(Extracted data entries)
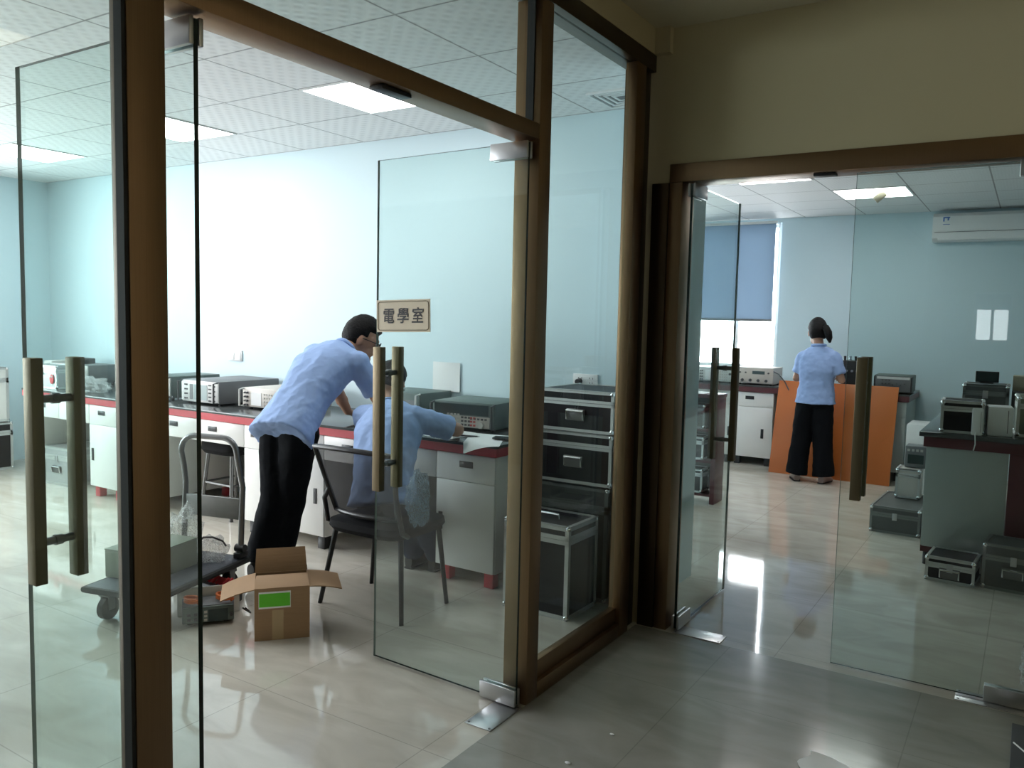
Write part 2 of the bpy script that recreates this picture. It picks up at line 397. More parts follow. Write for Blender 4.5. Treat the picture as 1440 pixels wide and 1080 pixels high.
struct(g.obj('wall_corridor_end', 'wall_corridor_pale'))
struct(B(-6.1, 4.6, 0, -6.0, 9.6, 2.9).obj('wall_office_left', 'wall_blue'))
struct(B(2.6, 3.85, 0, 2.7, 9.6, 2.9).obj('wall_office_right', 'wall_blue'))
g = G(); g.box(2.0, 3.7, 0, 2.7, 3.85, 2.9); struct(g.obj('wall_office_front', 'wall_blue'))
WX0, WX1, WZ0, WZ1 = -5.85, -2.45, 0.98, 2.63
g = G(); g.box(-6.1, YR, 0, WX0, 9.6, 2.9); g.box(WX1, YR, 0, 2.7, 9.6, 2.9); g.box(WX0, YR, 0, WX1, 9.6, WZ0); g.box(WX0, YR, WZ1, WX1, 9.6, 2.9)
struct(g.obj('wall_office_back', 'wall_blue'), 'pale blue back wall of the right room', 'wall')

def window(name, x0, x1, y, z0, z1, nm, label, rz=0):
    t = thing(name, label, 'window', ((x0+x1)/2, y, z0), rz, kind='structure')
    W, H = (x1-x0)/2, z1-z0; f = 0.045
    g = G(); g.box(-W, -.03, 0, W, .03, f); g.box(-W, -.03, H-f, W, .03, H); g.box(-W, -.03, f, -W+f, .03, H-f); g.box(W-f, -.03, f, W, .03, H-f)
    for k in range(1, nm):
        x = -W + 2*W*k/nm; g.box(x-.022, -.028, f, x+.022, .028, H-f)
    g.obj('window_frame', 'window_frame', t)
    B(-W+f, -.003, f, W-f, .003, H-f).obj('window_pane', 'grey_glass' if name == 'window_3' else 'clear_glass', t)
    B(-W, -.055, -.03, W, .03, 0).obj('window_sill', 'white_lacquer', t)
window('window_1', -8.41-2.35, -8.41+2.35, 0.95, 0.8, 2.66, 4, 'wide white framed window in the far left wall of the left room', PI/2)
window('window_2', WX0, WX1, 9.52, WZ0, WZ1, 7, 'bright window half covered by a blue roller blind')
window('window_3', -0.86, -0.32, -8.2, 1.27, 2.1, 2, 'small window at the far end of the corridor')

# glass partition of the left room: bronze frame
t = thing('trim_1', 'brown bronze metal frame of the glass partition on the left', 'door frame', (-1.63, 2.6, 0), kind='structure')
o_ = Vector((1.63, -2.6, 0))
def part(name, mats, parent, *boxes, off=o_, label=None, bev=0.002):
    g = G()
    for b in boxes: g.box(*b, bev=bev)
    g.xf(Matrix.Translation(off)); return g.obj(name, mats, parent, label=label)
part('post', 'bronze', t, (-1.603, 1.005, 0, XA1, 1.092, 2.665)); part('back_strip', 'bronze_dimmed', t, (-1.634, 1.005, 0, -1.6035, 1.092, 2.665)); part('gasket', 'rubber', t, (-1.604, 0.996, 0, -1.578, 1.0045, 2.665), bev=0)
part('post', 'bronze', t, (XA0, 2.632, 0, XA1, 2.715, 2.665)); part('gasket', 'rubber', t, (-1.634, 2.7155, .14, -1.602, 2.722, 2.664), (-1.634, 2.625, 2.214, -1.602, 2.6315, 2.664), bev=0)
part('post', 'bronze', t, (-1.63, 3.475, 0, XA1, 3.575, 2.665)); part('corner_post', 'bronze_dark', t, (XA0, 3.577, 0, -1.60, 3.688, 2.742))
part('header', 'bronze', t, (XA0, 1.0925, 2.156, XA1, 2.6315, 2.213))
part('top_rail', 'bronze_dark', t, (XA0, -0.6, 2.667, XA1, 3.688, 2.743))
part('sill', 'bronze', t, (-1.640, 2.7155, 0, XA1, 3.4745, 0.062), (-1.626, 2.7155, 0.0625, -1.594, 3.4745, 0.138))
part('sill', 'bronze', t, (XA0, -0.6, 0, XA1, 1.0045, 0.138))
part('door_catch', 'black_plastic', t, (-1.65, 1.80, 2.143, -1.60, 1.93, 2.1555), label='small dark door catch under the header')
def pane(name, y0, y1, z0, z1, label):
    o = B(-1.624, y0, z0, -1.612, y1, z1).obj(name, 'door_glass'); tag(o, label, 'window', kind='structure'); return o
pane('window_4', 2.716, 3.474, 0.138, 2.667, 'tall fixed glass pane right of the left doorway')
pane('window_5', 1.093, 2.631, 2.213, 2.667, 'glass transom pane above the left doorway')
pane('window_6', -0.6, 0.995, 0.138, 2.667, 'fixed glass pane at the left edge of the partition')

# frame of the right doorway
t = thing('trim_2', 'brown bronze metal frame around the right doorway', 'door frame', (-0.7, 3.74, 0), kind='structure')
o_ = Vector((0.7, -3.74, 0))
part('post', 'bronze', t, (-1.49, YB0, 0, -1.425, YB1+.05, 2.150), off=o_); part('post', 'bronze', t, (0.095, YB0, 0, 0.16, YB1+.05, 2.150), off=o_)
part('header', 'bronze', t, (-1.49, YB0, 2.152, 0.16, YB1+.05, 2.236), off=o_)
part('corner_shade', 'bronze_dark', t, (-1.5735, 3.682, 0, -1.4905, 3.6995, 2.15), off=o_); part('door_stop', 'black_plastic', t, (-0.845, 3.72, 2.139, -0.755, 3.77, 2.1515), off=o_, label='small black door stop under the header')  # dark board on the corner wall strip stands for its shade

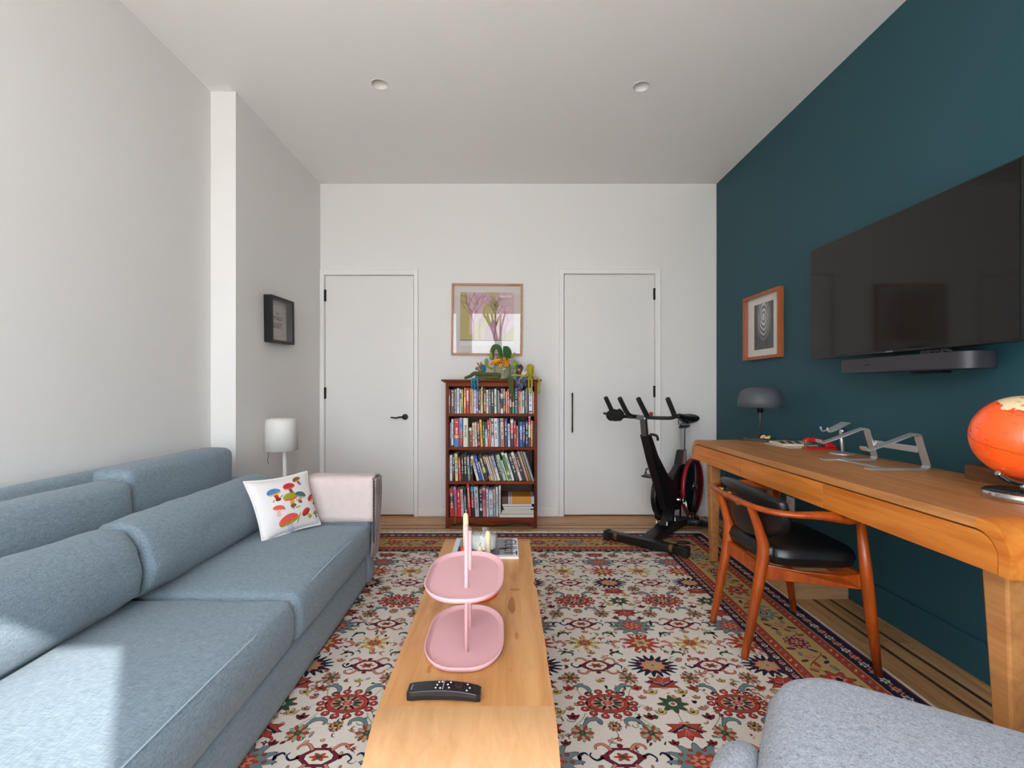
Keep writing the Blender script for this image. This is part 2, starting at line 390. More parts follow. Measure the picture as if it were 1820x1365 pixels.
# wall behind the camera with two tall windows
W1 = (-.72, .80, .35, 2.62); W2 = (-1.62, -.95, .35, 2.62)
mb = MB(); yb0, yb1 = YF-.16, YF
for x0, x1 in ((XL-.2, W2[0]), (W2[1], W1[0]), (W1[1], XR+.2)): mb.box((x0, yb0, -.1), (x1, yb1, ZC+.1))
for W in (W1, W2): mb.box((W[0], yb0, -.1), (W[1], yb1, W[2])); mb.box((W[0], yb0, W[3]), (W[1], yb1, ZC+.1))
struct(mb.build('wall_front', M_WALL))
for i, W in enumerate((W1, W2)):
    x0, x1, z0, z1 = W; g = .04; mb = MB()
    for a, b in (((x0, z0), (x0+g, z1)), ((x1-g, z0), (x1, z1)), ((x0, z0), (x1, z0+g)), ((x0, z1-g), (x1, z1)), ((x0, (z0+z1)/2-.02), (x1, (z0+z1)/2+.02))):
        mb.box((a[0], YF-.12, a[1]), (b[0], YF-.08, b[1]))
    o = mb.build('window_%d' % (i+1), M_TRIM, bevel=.003); struct(o)
    MB().box((x0-.04, YF-.1, z0-.03), (x1+.04, YF+.06, z0)).build('window_sill', M_TRIM, o, bevel=.004)
tree = thing('bare_tree', 'bare winter tree outside the window, seen mirrored in the poster glass', 'tree', (-.3, -5.2, 0))
rt_ = random.Random(11); tm = MB()
def limb(p, d, L_, r_, k):
    q = p + d*L_; tm.tube([p, q], [r_, r_*.68], 6)
    if k:
        for _ in range(2 if k < 4 else 3):
            e_ = (d + Vector((rt_.uniform(-.6,.6), rt_.uniform(-.35,.35), rt_.uniform(-.1,.35)))).normalized(); limb(q, e_, L_*rt_.uniform(.62,.86), r_*.66, k-1)
MB().tube([(-.3,-5.2,0),(-.25,-5.2,1.2)], [.13,.10], 10).build('trunk', mat('#4a3f38', .9), tree)
limb(Vector((-.25,-5.2,1.15)), Vector((.08,0,1)).normalized(), .9, .085, 6)
o = tm.build('branches', mat('#4a3f38', .9), tree); o['kind'] = 'stuff'
# doors
def door(n, D, hinge_left, hz):
    x0, x1, zt = D
    o = struct(MB().box((x0, YB+.004, .012), (x1, YB+.044, zt)).build('door_%d' % n, M_DOOR, bevel=.002))
    hx = x0-.003 if hinge_left else x1+.003
    for z in hz:
        MB().cyl((hx, YB-.006, z-.05), (hx, YB-.006, z+.05), .008, n=10).box((hx-.012, YB-.004, z-.05), (hx+.012, YB+.003, z+.05)).build('hinge', M_BLACK, o, label='black hinge')
    return o
d1 = door(1, D1, True, (1.932, 1.078, .22)); d2 = door(2, D2, False, (1.945, 1.092, .19))
c = at(720, 741, YB)
mb = MB().cyl((c.x, YB+.004, c.z), (c.x, YB-.008, c.z), .026, n=24).cyl((c.x, YB-.008, c.z), (c.x, YB-.05, c.z), .009, n=12)
stube(mb, [(c.x, YB-.048, c.z), (c.x-.03, YB-.055, c.z+.002), (c.x-.07, YB-.052, c.z-.006), (c.x-.115, YB-.048, c.z-.001)], [.011, .010, .009, .006], 10, flat=.8)
mb.build('door_handle', M_BLACK, d1, label='black lever handle')
x = at(1016.5, 0, YB).x; z0, z1 = at(0, 768, YB).z, at(0, 698, YB).z
mb = MB().tube([(x, YB-.03, z0), (x, YB-.03, z1)], .006, 10)
for z in (z0+.03, z1-.03): mb.cyl((x, YB+.004, z), (x, YB-.03, z), .005, n=8)
mb.build('door_handle', M_BLACK, d2, label='black bar pull')
def casing(n, D, wl_, wr_):
    x0, x1, zt = D; mb = MB(); y0 = YB-.016
    mb.box((x0-wl_, y0, 0), (x0-.006, YB, zt+.055)).box((x1+.006, y0, 0), (x1+wr_, YB, zt+.055)).box((x0-.006, y0, zt+.006), (x1+.006, YB, zt+.055))
    mb.box((x0-wl_, y0-.006, zt+.047), (x1+wr_, y0, zt+.055)).box((x1+wr_-.008, y0-.006, 0), (x1+wr_, y0, zt+.047))
    if wl_ > .043: mb.box((x0-wl_, y0-.006, 0), (x0-wl_+.008, y0, zt+.047))
    struct(mb.build('trim_%d' % n, M_TRIM, bevel=.002))
casing(1, D1, .042, .042); casing(2, D2, .05, .048)
def base(name, pts, m, a, b):
    mb = MB().box(a, b); struct(mb.build(name, m, bevel=.004))
base('baseboard_back', 0, M_TRIM, (D1[1]+.043, YB-.014, 0), (D2[0]-.051, YB, .085))
base('baseboard_back_right', 0, M_TRIM, (D2[1]+.049, YB-.014, 0), (XR-.014, YB, .085))
base('baseboard_right', 0, M_TEAL, (XR-.014, YF, 0), (XR, YB-.016, .15))
base('baseboard_left', 0, M_TRIM, (XL, YF, 0), (XL+.014, YJ-.014, .1))
base('baseboard_left_return', 0, M_TRIM, (XL, YJ-.014, 0), (XL2+.014, YJ, .1))
base('baseboard_left_alcove', 0, M_TRIM, (XL2, YJ, 0), (XL2+.014, YB-.03, .1))
base('baseboard_front', 0, M_TRIM, (XL+.014, YF, 0), (XR-.014, YF+.014, .1))
# floor boards: field along the room, border boards with two walnut inlay lines
def plank(x0, x1, y0, y1, m, g=.0008): 
    MB().box((x0+g, y0+g, -.0115), (x1-g, y1-g, random.uniform(-.0004, 0))).build('plank', m, FLOOR, bevel=.0008)
def run(x0, x1, y0, y1, m, L, along):
    a, b = (y0, y1) if along == 1 else (x0, x1); t = a - random.uniform(0, L*.8)
    while t < b:
        u = t + L*random.uniform(.8, 1.2); p, q = max(t, a), min(u, b)
        if q - p > .02:
            plank(x0, x1, p, q, m) if along == 1 else plank(p, q, y0, y1, m)
        t = u
YC = 3.70
for a, b, m in ((1.50,1.565,M_PLANKY),(1.565,1.628,M_PLANKY),(1.628,1.646,M_WALNUTF),(1.646,1.715,M_PLANKY),(1.715,1.733,M_WALNUTF),(1.733,1.79,M_PLANKY),(1.79,XR,M_PLANKY)):
    run(a, b, YF, YC if a < 1.6 else YB, m, 1.1, 1)
M_WALNUTX = wood('floor_walnut_inlay_cross', '#3b2618', '#523421', 0, 2.5, 20, .45)
for a, b, m in ((3.70,3.765,M_PLANKX),(3.765,3.783,M_WALNUTX),(3.783,3.85,M_PLANKX),(3.85,3.868,M_WALNUTX),(3.868,3.93,M_PLANKX),(3.93,3.99,M_PLANKX),(3.99,4.06,M_PLANKX),(4.06,YB+.05,M_PLANKX)):
    run(XL, 1.628, a, b, m, 1.1, 0)
x = XL
while x < 1.5-.01: run(x, min(x+.13, 1.5), YF, 3.70, M_PLANKY, 1.7, 1); x += .13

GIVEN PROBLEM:
Pictures excluded, repeat exactly the lines from the top of the material through the line with "struct(g.obj('wall_office_back', 'wall_blue'), 'pale", including both of those lines.

ANSWER TO THE TASK:
Write part 2 of the bpy script that recreates this picture. It picks up at line 397. More parts follow. Write for Blender 4.5. Treat the picture as 1440 pixels wide and 1080 pixels high.
struct(g.obj('wall_corridor_end', 'wall_corridor_pale'))
struct(B(-6.1, 4.6, 0, -6.0, 9.6, 2.9).obj('wall_office_left', 'wall_blue'))
struct(B(2.6, 3.85, 0, 2.7, 9.6, 2.9).obj('wall_office_right', 'wall_blue'))
g = G(); g.box(2.0, 3.7, 0, 2.7, 3.85, 2.9); struct(g.obj('wall_office_front', 'wall_blue'))
WX0, WX1, WZ0, WZ1 = -5.85, -2.45, 0.98, 2.63
g = G(); g.box(-6.1, YR, 0, WX0, 9.6, 2.9); g.box(WX1, YR, 0, 2.7, 9.6, 2.9); g.box(WX0, YR, 0, WX1, 9.6, WZ0); g.box(WX0, YR, WZ1, WX1, 9.6, 2.9)
struct(g.obj('wall_office_back', 'wall_blue'), 'pale blue back wall of the right room', 'wall')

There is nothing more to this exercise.